-- Task prompt --
Reproduce the material exactly, omitting nothing.
--- START ---
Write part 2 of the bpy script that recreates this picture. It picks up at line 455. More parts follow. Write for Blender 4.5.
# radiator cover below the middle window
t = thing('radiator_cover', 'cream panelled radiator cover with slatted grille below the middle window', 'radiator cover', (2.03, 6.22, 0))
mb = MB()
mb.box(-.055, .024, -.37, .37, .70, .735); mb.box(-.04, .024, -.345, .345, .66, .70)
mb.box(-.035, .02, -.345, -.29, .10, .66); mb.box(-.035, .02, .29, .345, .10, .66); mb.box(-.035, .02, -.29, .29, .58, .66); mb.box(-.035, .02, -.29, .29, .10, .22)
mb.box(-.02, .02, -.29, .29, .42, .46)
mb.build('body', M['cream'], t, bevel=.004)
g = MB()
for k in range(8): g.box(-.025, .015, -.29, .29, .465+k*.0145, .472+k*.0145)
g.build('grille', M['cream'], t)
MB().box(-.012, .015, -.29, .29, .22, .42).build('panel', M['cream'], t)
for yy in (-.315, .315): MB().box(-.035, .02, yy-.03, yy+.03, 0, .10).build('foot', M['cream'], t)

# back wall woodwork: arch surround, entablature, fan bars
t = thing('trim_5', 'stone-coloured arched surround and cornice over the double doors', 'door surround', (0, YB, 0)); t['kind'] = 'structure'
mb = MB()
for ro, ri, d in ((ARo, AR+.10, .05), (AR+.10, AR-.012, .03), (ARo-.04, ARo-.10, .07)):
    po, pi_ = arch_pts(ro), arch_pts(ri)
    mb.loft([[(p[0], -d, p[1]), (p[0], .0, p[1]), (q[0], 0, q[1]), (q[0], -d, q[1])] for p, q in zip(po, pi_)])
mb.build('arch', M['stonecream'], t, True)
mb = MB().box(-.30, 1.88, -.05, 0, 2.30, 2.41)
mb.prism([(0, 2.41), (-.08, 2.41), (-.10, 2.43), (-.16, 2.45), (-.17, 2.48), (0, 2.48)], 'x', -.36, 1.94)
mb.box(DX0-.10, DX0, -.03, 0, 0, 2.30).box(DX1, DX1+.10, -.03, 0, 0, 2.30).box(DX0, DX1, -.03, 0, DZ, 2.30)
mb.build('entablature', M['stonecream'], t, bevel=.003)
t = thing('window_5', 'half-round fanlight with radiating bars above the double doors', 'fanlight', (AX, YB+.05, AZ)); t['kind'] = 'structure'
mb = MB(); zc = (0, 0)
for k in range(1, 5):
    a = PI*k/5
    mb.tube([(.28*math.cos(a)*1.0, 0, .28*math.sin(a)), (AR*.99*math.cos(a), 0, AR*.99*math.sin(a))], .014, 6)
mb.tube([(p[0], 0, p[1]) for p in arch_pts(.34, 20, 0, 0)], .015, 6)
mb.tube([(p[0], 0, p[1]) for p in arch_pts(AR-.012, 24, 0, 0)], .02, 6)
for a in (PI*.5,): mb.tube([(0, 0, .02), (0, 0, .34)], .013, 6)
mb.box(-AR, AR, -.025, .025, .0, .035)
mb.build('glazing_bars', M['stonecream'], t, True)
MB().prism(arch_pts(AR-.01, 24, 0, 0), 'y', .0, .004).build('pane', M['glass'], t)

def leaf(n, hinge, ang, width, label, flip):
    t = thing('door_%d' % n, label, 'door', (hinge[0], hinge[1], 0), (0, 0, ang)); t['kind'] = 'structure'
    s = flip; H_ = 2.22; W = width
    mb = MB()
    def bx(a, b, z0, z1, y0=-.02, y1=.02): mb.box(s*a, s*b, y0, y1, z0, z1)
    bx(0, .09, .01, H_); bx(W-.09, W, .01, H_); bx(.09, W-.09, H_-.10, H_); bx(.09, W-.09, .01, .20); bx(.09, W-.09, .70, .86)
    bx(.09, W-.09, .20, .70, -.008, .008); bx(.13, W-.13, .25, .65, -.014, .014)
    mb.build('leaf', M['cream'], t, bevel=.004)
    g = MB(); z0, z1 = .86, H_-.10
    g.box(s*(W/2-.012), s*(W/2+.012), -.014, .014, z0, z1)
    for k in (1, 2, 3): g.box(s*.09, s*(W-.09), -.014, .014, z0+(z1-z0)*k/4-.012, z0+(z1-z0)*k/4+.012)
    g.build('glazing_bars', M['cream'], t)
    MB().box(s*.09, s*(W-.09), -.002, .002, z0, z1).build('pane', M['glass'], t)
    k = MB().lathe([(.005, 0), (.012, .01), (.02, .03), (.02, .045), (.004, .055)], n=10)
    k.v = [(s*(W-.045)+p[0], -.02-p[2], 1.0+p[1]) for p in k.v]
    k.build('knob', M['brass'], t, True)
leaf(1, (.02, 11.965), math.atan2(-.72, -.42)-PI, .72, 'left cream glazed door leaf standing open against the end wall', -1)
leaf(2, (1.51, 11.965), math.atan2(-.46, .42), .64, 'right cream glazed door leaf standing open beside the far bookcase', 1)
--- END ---
-- Task solution --
Write part 2 of the bpy script that recreates this picture. It picks up at line 455. More parts follow. Write for Blender 4.5.
# radiator cover below the middle window
t = thing('radiator_cover', 'cream panelled radiator cover with slatted grille below the middle window', 'radiator cover', (2.03, 6.22, 0))
mb = MB()
mb.box(-.055, .024, -.37, .37, .70, .735); mb.box(-.04, .024, -.345, .345, .66, .70)
mb.box(-.035, .02, -.345, -.29, .10, .66); mb.box(-.035, .02, .29, .345, .10, .66); mb.box(-.035, .02, -.29, .29, .58, .66); mb.box(-.035, .02, -.29, .29, .10, .22)
mb.box(-.02, .02, -.29, .29, .42, .46)
mb.build('body', M['cream'], t, bevel=.004)
g = MB()
for k in range(8): g.box(-.025, .015, -.29, .29, .465+k*.0145, .472+k*.0145)
g.build('grille', M['cream'], t)
MB().box(-.012, .015, -.29, .29, .22, .42).build('panel', M['cream'], t)
for yy in (-.315, .315): MB().box(-.035, .02, yy-.03, yy+.03, 0, .10).build('foot', M['cream'], t)

# back wall woodwork: arch surround, entablature, fan bars
t = thing('trim_5', 'stone-coloured arched surround and cornice over the double doors', 'door surround', (0, YB, 0)); t['kind'] = 'structure'
mb = MB()
for ro, ri, d in ((ARo, AR+.10, .05), (AR+.10, AR-.012, .03), (ARo-.04, ARo-.10, .07)):
    po, pi_ = arch_pts(ro), arch_pts(ri)
    mb.loft([[(p[0], -d, p[1]), (p[0], .0, p[1]), (q[0], 0, q[1]), (q[0], -d, q[1])] for p, q in zip(po, pi_)])
mb.build('arch', M['stonecream'], t, True)
mb = MB().box(-.30, 1.88, -.05, 0, 2.30, 2.41)
mb.prism([(0, 2.41), (-.08, 2.41), (-.10, 2.43), (-.16, 2.45), (-.17, 2.48), (0, 2.48)], 'x', -.36, 1.94)
mb.box(DX0-.10, DX0, -.03, 0, 0, 2.30).box(DX1, DX1+.10, -.03, 0, 0, 2.30).box(DX0, DX1, -.03, 0, DZ, 2.30)
mb.build('entablature', M['stonecream'], t, bevel=.003)
t = thing('window_5', 'half-round fanlight with radiating bars above the double doors', 'fanlight', (AX, YB+.05, AZ)); t['kind'] = 'structure'
mb = MB(); zc = (0, 0)
for k in range(1, 5):
    a = PI*k/5
    mb.tube([(.28*math.cos(a)*1.0, 0, .28*math.sin(a)), (AR*.99*math.cos(a), 0, AR*.99*math.sin(a))], .014, 6)
mb.tube([(p[0], 0, p[1]) for p in arch_pts(.34, 20, 0, 0)], .015, 6)
mb.tube([(p[0], 0, p[1]) for p in arch_pts(AR-.012, 24, 0, 0)], .02, 6)
for a in (PI*.5,): mb.tube([(0, 0, .02), (0, 0, .34)], .013, 6)
mb.box(-AR, AR, -.025, .025, .0, .035)
mb.build('glazing_bars', M['stonecream'], t, True)
MB().prism(arch_pts(AR-.01, 24, 0, 0), 'y', .0, .004).build('pane', M['glass'], t)

def leaf(n, hinge, ang, width, label, flip):
    t = thing('door_%d' % n, label, 'door', (hinge[0], hinge[1], 0), (0, 0, ang)); t['kind'] = 'structure'
    s = flip; H_ = 2.22; W = width
    mb = MB()
    def bx(a, b, z0, z1, y0=-.02, y1=.02): mb.box(s*a, s*b, y0, y1, z0, z1)
    bx(0, .09, .01, H_); bx(W-.09, W, .01, H_); bx(.09, W-.09, H_-.10, H_); bx(.09, W-.09, .01, .20); bx(.09, W-.09, .70, .86)
    bx(.09, W-.09, .20, .70, -.008, .008); bx(.13, W-.13, .25, .65, -.014, .014)
    mb.build('leaf', M['cream'], t, bevel=.004)
    g = MB(); z0, z1 = .86, H_-.10
    g.box(s*(W/2-.012), s*(W/2+.012), -.014, .014, z0, z1)
    for k in (1, 2, 3): g.box(s*.09, s*(W-.09), -.014, .014, z0+(z1-z0)*k/4-.012, z0+(z1-z0)*k/4+.012)
    g.build('glazing_bars', M['cream'], t)
    MB().box(s*.09, s*(W-.09), -.002, .002, z0, z1).build('pane', M['glass'], t)
    k = MB().lathe([(.005, 0), (.012, .01), (.02, .03), (.02, .045), (.004, .055)], n=10)
    k.v = [(s*(W-.045)+p[0], -.02-p[2], 1.0+p[1]) for p in k.v]
    k.build('knob', M['brass'], t, True)
leaf(1, (.02, 11.965), math.atan2(-.72, -.42)-PI, .72, 'left cream glazed door leaf standing open against the end wall', -1)
leaf(2, (1.51, 11.965), math.atan2(-.46, .42), .64, 'right cream glazed door leaf standing open beside the far bookcase', 1)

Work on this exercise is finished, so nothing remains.